INSTRUCTION: Include in the output exactly the lines from the opening of the data through the line containing "SC.camera = cam_o", and nothing more.

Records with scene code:
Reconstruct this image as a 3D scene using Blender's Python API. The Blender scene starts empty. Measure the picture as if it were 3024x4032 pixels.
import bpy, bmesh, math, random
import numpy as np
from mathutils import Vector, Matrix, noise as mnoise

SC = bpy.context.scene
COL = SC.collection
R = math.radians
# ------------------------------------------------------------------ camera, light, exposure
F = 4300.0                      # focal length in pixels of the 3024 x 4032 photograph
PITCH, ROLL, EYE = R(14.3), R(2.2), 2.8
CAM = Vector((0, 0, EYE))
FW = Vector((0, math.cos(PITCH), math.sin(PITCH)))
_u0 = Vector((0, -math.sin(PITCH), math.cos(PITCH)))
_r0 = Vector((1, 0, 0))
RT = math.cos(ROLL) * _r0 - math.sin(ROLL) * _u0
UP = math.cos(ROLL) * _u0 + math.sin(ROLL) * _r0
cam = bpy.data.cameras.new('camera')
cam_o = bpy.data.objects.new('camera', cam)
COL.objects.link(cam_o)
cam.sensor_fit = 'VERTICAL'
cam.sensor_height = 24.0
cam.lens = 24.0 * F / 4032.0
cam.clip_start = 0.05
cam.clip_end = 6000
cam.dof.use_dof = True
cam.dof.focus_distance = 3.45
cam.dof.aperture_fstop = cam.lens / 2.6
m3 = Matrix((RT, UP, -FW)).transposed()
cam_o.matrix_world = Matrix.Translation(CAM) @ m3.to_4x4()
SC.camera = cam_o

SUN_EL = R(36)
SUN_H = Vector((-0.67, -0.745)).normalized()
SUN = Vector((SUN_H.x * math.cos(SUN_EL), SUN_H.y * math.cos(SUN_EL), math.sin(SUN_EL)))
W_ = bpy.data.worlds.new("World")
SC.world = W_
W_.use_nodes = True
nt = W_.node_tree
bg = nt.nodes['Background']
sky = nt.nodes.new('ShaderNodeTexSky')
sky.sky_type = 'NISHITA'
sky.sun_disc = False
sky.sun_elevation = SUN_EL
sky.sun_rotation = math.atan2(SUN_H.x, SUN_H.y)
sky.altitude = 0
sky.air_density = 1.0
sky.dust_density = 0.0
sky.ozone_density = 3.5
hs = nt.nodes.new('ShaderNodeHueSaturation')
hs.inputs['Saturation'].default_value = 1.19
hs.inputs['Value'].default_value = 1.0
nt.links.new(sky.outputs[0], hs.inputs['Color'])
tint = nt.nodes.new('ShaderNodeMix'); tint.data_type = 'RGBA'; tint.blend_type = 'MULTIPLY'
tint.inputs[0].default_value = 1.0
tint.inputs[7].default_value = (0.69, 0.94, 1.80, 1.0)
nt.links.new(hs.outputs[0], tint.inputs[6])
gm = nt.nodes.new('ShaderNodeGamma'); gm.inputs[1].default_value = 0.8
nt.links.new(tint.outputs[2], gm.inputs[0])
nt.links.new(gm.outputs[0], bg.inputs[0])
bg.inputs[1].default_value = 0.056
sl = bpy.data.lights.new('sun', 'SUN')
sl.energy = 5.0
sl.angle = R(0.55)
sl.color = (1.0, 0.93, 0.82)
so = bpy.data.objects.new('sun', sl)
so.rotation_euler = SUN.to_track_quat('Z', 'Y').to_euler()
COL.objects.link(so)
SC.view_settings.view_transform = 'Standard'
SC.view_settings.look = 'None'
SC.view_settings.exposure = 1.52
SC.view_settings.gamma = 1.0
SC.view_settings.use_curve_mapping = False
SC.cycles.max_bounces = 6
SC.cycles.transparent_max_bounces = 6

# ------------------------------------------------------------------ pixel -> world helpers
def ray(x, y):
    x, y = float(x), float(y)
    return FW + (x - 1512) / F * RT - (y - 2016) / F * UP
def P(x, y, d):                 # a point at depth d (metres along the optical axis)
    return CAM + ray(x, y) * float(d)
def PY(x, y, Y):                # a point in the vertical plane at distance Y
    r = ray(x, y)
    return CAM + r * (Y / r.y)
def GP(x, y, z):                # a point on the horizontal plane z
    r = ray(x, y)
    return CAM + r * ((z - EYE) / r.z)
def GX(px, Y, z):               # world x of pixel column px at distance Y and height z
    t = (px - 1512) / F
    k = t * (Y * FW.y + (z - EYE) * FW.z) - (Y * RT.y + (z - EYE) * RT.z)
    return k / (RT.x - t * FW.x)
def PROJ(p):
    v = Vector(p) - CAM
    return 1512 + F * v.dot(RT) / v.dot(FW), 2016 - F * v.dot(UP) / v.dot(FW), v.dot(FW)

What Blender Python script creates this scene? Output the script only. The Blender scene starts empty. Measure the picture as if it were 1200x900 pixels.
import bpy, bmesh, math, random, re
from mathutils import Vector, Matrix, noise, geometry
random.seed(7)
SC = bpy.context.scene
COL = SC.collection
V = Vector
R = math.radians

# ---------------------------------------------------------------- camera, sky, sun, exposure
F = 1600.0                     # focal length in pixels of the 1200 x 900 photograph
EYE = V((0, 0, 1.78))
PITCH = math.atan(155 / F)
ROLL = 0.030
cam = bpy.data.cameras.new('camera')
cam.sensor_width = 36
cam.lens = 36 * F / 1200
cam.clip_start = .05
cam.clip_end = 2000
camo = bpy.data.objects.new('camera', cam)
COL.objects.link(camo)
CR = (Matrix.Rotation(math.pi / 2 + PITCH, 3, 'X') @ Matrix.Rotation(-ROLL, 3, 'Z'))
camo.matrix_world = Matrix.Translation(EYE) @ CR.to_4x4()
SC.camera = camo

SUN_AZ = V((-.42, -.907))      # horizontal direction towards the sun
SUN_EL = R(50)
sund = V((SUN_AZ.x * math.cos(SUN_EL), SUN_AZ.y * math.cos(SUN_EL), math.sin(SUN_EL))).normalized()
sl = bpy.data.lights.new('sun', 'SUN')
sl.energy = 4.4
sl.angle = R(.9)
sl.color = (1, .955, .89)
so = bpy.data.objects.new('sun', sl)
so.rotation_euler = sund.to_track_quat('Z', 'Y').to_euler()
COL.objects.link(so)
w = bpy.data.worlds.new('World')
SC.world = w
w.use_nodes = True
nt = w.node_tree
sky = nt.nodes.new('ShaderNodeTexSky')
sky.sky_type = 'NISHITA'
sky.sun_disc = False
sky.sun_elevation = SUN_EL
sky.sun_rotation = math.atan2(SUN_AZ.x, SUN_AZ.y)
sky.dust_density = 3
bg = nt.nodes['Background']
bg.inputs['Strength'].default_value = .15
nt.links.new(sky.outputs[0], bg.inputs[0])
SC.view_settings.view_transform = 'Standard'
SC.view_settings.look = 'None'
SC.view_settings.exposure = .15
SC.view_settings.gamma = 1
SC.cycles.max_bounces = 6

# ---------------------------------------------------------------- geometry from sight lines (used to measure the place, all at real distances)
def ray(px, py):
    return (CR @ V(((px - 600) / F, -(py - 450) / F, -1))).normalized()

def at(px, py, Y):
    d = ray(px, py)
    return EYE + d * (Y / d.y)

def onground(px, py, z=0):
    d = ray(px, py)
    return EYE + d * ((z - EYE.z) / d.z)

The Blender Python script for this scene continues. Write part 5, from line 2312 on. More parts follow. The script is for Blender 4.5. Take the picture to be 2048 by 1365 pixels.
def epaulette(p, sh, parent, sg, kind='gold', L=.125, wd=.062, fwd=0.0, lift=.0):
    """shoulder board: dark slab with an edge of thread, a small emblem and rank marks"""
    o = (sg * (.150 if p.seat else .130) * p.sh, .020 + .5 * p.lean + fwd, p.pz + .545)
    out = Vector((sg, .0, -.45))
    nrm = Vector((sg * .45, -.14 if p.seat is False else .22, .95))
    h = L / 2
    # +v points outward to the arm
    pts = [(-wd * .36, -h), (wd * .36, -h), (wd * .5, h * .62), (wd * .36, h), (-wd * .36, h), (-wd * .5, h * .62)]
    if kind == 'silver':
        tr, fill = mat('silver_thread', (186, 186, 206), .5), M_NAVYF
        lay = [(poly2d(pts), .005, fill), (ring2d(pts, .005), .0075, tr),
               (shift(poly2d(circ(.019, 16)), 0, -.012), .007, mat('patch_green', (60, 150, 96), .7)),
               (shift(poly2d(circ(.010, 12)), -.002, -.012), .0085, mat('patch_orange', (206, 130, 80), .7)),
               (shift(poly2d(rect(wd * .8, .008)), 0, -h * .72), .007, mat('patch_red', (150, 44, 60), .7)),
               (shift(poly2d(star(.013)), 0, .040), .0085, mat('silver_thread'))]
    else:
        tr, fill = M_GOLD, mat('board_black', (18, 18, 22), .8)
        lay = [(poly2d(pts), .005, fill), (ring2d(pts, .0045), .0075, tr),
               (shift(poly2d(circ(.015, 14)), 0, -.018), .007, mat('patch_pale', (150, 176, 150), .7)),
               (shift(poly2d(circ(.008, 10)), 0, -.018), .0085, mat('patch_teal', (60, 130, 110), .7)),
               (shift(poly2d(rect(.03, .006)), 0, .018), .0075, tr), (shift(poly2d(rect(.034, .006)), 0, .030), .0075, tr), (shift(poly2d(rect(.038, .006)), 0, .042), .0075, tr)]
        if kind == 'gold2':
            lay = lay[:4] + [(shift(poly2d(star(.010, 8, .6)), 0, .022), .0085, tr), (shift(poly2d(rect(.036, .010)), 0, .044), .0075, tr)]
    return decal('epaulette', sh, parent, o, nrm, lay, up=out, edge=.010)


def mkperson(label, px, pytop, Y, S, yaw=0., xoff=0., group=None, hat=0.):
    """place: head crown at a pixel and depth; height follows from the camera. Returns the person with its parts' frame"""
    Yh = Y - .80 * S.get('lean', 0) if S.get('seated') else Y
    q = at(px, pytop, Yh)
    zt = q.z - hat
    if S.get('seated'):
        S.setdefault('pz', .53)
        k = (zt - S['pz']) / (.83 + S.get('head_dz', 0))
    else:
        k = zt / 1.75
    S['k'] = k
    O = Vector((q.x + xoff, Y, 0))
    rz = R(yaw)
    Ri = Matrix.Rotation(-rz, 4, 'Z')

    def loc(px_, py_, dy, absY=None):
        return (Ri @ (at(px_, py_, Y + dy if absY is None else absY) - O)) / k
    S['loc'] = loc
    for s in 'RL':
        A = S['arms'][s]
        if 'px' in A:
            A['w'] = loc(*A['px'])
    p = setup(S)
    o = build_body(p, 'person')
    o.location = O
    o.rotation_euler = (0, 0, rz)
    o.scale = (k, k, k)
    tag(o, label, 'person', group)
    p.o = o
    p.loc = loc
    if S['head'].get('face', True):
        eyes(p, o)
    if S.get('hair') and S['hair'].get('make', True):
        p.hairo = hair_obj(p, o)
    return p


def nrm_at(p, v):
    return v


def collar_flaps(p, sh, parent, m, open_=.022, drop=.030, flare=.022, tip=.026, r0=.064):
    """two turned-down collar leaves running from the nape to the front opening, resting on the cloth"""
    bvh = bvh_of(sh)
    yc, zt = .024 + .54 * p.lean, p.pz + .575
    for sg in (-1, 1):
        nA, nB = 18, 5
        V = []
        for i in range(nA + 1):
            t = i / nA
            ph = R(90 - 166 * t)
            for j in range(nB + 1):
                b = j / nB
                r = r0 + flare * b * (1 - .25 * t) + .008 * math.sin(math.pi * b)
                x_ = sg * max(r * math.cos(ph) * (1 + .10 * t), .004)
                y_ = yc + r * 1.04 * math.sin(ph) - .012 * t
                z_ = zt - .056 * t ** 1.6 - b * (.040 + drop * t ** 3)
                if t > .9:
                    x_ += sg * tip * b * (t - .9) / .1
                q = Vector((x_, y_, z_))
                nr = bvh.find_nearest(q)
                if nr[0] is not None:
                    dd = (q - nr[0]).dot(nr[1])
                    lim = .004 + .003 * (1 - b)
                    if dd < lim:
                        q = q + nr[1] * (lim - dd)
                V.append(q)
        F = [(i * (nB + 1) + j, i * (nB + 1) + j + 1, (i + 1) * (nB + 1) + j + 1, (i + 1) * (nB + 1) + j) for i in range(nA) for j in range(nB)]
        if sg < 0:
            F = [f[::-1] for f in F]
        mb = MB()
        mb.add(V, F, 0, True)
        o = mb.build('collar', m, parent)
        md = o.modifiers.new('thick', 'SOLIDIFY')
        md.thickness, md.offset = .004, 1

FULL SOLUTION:
Reconstruct this image as a 3D scene using Blender's Python API. The Blender scene starts empty. Measure the picture as if it were 3024x4032 pixels.
import bpy, bmesh, math, random
import numpy as np
from mathutils import Vector, Matrix, noise as mnoise

SC = bpy.context.scene
COL = SC.collection
R = math.radians
# ------------------------------------------------------------------ camera, light, exposure
F = 4300.0                      # focal length in pixels of the 3024 x 4032 photograph
PITCH, ROLL, EYE = R(14.3), R(2.2), 2.8
CAM = Vector((0, 0, EYE))
FW = Vector((0, math.cos(PITCH), math.sin(PITCH)))
_u0 = Vector((0, -math.sin(PITCH), math.cos(PITCH)))
_r0 = Vector((1, 0, 0))
RT = math.cos(ROLL) * _r0 - math.sin(ROLL) * _u0
UP = math.cos(ROLL) * _u0 + math.sin(ROLL) * _r0
cam = bpy.data.cameras.new('camera')
cam_o = bpy.data.objects.new('camera', cam)
COL.objects.link(cam_o)
cam.sensor_fit = 'VERTICAL'
cam.sensor_height = 24.0
cam.lens = 24.0 * F / 4032.0
cam.clip_start = 0.05
cam.clip_end = 6000
cam.dof.use_dof = True
cam.dof.focus_distance = 3.45
cam.dof.aperture_fstop = cam.lens / 2.6
m3 = Matrix((RT, UP, -FW)).transposed()
cam_o.matrix_world = Matrix.Translation(CAM) @ m3.to_4x4()
SC.camera = cam_o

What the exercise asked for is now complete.